**What to produce**: Starting with the first line of the data that follows, transcribe every line verbatim until the line containing "rad = math.radians" has been transcribed.
==== Provided records ====
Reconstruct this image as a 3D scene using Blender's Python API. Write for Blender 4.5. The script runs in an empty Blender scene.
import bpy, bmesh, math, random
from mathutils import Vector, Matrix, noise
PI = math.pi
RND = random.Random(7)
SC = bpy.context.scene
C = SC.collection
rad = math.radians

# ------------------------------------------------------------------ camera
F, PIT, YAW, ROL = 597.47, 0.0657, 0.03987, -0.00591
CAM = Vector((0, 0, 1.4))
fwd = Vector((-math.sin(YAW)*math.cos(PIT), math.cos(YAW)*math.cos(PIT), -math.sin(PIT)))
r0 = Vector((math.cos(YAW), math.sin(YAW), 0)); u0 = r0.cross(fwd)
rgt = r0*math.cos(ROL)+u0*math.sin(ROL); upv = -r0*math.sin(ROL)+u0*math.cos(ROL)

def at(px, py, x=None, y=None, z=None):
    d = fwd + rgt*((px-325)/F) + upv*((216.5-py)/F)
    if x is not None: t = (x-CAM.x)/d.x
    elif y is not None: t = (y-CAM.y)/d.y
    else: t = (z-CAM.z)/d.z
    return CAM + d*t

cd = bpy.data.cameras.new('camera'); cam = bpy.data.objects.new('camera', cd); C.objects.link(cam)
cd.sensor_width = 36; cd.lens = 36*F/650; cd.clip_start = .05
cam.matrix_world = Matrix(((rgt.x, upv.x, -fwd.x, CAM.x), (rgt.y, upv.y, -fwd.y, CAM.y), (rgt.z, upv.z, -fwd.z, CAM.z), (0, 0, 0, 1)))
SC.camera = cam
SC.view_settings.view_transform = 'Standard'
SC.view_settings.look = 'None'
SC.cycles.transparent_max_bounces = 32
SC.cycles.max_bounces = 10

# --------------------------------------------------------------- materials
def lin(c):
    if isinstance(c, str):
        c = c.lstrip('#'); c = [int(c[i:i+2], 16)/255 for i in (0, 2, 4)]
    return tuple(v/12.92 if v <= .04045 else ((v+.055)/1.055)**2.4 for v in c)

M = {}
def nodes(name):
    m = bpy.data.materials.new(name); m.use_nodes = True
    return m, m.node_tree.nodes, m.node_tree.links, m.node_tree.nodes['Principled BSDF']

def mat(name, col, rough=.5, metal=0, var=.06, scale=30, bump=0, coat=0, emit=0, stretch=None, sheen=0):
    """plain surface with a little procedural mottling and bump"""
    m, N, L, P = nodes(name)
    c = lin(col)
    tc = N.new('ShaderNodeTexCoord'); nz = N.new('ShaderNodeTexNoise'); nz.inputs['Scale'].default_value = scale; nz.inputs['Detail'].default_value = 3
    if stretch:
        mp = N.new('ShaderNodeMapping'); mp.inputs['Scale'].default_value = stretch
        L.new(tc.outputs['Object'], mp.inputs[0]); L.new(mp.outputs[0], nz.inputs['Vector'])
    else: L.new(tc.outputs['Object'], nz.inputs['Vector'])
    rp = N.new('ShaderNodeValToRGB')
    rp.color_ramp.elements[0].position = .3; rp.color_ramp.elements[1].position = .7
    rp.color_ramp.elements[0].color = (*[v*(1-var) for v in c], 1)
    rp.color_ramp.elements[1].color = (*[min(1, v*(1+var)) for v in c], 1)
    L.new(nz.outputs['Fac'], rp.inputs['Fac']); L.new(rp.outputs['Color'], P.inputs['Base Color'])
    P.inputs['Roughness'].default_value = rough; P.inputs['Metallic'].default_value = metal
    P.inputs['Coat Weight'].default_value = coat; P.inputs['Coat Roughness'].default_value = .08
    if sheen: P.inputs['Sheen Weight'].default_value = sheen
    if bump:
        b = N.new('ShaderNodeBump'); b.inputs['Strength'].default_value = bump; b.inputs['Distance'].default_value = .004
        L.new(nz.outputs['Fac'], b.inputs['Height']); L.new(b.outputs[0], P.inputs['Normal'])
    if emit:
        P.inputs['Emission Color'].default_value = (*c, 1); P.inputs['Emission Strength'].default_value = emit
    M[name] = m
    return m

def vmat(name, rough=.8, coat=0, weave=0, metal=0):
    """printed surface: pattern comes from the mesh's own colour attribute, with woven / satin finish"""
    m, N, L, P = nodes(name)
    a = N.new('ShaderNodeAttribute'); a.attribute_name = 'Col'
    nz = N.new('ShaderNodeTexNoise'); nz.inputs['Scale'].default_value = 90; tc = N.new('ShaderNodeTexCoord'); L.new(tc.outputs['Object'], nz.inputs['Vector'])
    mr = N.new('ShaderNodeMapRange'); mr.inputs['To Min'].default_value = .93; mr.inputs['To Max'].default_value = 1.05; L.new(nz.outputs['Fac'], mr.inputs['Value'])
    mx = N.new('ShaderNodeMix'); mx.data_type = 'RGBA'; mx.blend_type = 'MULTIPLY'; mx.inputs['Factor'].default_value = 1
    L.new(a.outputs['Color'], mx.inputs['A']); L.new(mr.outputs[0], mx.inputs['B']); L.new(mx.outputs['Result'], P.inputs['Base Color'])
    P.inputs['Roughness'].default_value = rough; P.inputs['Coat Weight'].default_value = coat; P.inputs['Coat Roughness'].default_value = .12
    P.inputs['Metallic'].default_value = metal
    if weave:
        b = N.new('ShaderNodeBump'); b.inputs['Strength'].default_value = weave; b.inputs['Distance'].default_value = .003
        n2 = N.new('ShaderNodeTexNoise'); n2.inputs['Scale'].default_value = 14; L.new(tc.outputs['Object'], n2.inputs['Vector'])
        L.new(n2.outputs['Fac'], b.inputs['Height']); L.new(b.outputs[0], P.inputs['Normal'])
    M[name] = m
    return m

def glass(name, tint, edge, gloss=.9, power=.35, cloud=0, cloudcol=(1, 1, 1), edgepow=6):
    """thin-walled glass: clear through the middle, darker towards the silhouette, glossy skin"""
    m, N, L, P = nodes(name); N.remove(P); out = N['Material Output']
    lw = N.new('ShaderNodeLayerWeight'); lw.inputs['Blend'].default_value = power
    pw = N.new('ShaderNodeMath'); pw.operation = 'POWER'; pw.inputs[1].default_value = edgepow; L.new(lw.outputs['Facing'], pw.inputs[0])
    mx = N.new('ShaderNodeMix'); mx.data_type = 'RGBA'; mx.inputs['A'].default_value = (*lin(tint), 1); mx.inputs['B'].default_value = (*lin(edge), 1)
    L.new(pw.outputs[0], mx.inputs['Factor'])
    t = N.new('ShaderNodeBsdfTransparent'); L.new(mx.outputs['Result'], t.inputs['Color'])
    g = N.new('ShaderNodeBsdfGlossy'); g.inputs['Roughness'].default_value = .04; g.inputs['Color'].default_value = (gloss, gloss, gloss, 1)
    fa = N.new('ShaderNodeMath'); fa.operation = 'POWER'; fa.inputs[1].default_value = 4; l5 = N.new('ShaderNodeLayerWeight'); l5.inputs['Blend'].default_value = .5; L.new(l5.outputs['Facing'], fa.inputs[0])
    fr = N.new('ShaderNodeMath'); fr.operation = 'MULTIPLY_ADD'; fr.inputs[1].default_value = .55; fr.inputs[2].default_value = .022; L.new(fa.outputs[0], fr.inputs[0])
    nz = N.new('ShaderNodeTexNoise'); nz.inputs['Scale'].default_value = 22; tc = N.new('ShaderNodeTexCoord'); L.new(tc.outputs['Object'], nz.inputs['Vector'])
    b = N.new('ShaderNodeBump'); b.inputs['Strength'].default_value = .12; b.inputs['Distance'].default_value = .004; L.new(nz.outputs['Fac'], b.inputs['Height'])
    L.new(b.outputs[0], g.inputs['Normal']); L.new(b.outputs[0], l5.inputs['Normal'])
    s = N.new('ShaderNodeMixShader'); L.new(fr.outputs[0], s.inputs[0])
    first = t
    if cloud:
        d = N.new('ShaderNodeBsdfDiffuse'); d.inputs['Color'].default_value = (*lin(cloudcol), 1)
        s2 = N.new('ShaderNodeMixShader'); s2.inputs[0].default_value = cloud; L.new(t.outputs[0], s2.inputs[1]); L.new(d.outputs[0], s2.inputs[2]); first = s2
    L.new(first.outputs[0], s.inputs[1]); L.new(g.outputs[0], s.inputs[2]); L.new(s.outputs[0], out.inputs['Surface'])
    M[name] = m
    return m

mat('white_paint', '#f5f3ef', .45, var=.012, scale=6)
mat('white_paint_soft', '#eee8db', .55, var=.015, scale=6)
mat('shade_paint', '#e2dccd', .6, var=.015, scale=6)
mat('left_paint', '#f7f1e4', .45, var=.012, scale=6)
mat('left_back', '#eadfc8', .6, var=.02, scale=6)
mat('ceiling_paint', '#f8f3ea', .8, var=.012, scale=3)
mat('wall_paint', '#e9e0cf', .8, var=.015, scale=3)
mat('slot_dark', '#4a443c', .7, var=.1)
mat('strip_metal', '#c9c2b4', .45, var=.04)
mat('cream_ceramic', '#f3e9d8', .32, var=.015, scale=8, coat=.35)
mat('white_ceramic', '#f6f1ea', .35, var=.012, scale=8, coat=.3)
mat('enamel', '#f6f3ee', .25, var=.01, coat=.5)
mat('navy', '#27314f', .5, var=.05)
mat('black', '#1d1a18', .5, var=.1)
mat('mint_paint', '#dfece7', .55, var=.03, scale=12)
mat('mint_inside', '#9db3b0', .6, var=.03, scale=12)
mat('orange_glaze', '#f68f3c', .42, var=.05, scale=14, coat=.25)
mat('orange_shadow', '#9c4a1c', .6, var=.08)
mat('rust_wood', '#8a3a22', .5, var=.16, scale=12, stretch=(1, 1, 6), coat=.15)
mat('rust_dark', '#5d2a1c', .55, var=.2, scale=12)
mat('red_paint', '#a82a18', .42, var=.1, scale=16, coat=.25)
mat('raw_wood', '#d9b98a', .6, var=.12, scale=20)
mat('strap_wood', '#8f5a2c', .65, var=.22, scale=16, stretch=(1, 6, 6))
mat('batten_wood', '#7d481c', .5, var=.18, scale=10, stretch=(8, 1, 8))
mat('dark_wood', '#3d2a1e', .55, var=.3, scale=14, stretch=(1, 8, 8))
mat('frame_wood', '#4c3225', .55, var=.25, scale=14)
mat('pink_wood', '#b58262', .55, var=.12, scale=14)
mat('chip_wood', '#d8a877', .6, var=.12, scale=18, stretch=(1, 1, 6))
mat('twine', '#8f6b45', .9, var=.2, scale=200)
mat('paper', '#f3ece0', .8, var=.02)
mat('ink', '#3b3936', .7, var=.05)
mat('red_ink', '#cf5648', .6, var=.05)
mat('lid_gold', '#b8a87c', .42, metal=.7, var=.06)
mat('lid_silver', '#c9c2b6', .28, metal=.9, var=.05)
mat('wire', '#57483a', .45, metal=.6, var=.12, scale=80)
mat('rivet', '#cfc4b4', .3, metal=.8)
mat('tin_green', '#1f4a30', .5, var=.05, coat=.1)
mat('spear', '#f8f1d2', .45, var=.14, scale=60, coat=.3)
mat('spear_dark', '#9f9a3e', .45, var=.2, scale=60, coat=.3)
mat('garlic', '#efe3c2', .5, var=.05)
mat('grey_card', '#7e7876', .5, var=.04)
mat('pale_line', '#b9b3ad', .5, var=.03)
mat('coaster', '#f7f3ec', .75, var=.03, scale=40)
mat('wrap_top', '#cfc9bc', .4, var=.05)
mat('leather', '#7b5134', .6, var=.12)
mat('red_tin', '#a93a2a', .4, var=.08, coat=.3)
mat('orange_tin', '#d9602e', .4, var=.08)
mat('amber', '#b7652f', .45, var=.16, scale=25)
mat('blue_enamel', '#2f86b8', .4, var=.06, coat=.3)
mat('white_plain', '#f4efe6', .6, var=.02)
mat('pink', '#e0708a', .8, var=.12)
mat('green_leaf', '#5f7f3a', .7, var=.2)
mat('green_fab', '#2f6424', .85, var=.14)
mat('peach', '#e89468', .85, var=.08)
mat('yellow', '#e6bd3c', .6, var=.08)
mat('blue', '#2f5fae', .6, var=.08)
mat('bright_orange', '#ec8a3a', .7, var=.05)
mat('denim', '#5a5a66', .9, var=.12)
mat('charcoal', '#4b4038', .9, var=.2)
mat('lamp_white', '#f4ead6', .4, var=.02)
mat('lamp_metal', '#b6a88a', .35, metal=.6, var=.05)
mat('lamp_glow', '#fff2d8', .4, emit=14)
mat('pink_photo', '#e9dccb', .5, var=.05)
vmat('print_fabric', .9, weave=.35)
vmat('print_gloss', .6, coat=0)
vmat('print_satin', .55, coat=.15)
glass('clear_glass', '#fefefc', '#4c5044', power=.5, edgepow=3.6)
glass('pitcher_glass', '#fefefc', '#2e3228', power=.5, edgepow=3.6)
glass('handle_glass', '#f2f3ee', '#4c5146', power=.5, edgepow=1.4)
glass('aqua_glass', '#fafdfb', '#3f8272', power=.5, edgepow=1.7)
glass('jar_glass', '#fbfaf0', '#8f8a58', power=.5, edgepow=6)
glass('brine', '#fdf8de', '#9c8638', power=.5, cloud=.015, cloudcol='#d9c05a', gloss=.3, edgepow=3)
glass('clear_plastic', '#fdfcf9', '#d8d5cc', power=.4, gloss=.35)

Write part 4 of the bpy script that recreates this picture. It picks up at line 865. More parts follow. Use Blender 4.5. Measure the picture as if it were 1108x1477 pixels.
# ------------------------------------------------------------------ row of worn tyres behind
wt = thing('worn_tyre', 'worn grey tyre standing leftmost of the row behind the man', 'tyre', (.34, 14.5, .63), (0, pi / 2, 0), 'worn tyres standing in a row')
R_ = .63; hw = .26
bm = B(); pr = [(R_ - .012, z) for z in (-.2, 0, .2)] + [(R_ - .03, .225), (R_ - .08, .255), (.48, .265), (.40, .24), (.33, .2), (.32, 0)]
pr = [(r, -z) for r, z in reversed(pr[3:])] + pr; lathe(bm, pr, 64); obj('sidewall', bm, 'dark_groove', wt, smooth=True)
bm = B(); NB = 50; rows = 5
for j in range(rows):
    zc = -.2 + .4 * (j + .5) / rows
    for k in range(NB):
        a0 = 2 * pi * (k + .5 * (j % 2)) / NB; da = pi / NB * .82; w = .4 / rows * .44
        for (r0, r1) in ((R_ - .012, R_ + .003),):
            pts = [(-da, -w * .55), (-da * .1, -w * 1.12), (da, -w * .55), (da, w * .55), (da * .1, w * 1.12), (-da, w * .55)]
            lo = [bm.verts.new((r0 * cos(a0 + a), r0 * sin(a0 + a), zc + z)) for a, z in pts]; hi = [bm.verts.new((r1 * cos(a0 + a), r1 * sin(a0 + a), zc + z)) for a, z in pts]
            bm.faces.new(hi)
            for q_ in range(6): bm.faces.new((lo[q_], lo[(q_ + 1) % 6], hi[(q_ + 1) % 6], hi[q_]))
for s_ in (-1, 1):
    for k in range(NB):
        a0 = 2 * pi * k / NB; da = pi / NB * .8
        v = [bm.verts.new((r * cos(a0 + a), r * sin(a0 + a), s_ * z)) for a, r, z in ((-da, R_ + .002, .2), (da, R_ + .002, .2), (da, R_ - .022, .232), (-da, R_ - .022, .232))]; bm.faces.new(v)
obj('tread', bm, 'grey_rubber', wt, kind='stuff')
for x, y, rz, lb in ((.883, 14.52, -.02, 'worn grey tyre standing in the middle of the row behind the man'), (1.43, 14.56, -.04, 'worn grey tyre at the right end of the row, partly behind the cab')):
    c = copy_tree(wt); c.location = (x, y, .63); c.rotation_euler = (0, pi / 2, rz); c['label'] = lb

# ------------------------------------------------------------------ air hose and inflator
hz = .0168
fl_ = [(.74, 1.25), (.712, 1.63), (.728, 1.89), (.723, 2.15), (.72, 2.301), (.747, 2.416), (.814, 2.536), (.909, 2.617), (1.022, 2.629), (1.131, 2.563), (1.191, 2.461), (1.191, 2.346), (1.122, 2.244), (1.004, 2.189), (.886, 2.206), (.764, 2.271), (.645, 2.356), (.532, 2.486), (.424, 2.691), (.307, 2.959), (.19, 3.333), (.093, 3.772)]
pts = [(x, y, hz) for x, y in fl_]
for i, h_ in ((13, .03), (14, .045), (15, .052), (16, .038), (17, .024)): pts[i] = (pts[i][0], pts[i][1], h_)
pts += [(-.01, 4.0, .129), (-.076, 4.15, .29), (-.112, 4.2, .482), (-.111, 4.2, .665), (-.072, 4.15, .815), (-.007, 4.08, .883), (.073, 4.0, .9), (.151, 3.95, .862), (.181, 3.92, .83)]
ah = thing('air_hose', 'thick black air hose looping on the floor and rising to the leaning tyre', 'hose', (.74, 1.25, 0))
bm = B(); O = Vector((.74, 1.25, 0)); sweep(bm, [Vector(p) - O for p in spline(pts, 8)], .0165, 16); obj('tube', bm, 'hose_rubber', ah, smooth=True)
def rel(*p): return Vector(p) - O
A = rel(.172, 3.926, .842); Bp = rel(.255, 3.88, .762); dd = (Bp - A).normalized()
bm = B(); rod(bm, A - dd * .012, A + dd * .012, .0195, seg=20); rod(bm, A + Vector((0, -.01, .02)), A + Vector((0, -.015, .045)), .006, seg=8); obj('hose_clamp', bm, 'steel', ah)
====
**Reply**:
Reconstruct this image as a 3D scene using Blender's Python API. Write for Blender 4.5. The script runs in an empty Blender scene.
import bpy, bmesh, math, random
from mathutils import Vector, Matrix, noise
PI = math.pi
RND = random.Random(7)
SC = bpy.context.scene
C = SC.collection
rad = math.radians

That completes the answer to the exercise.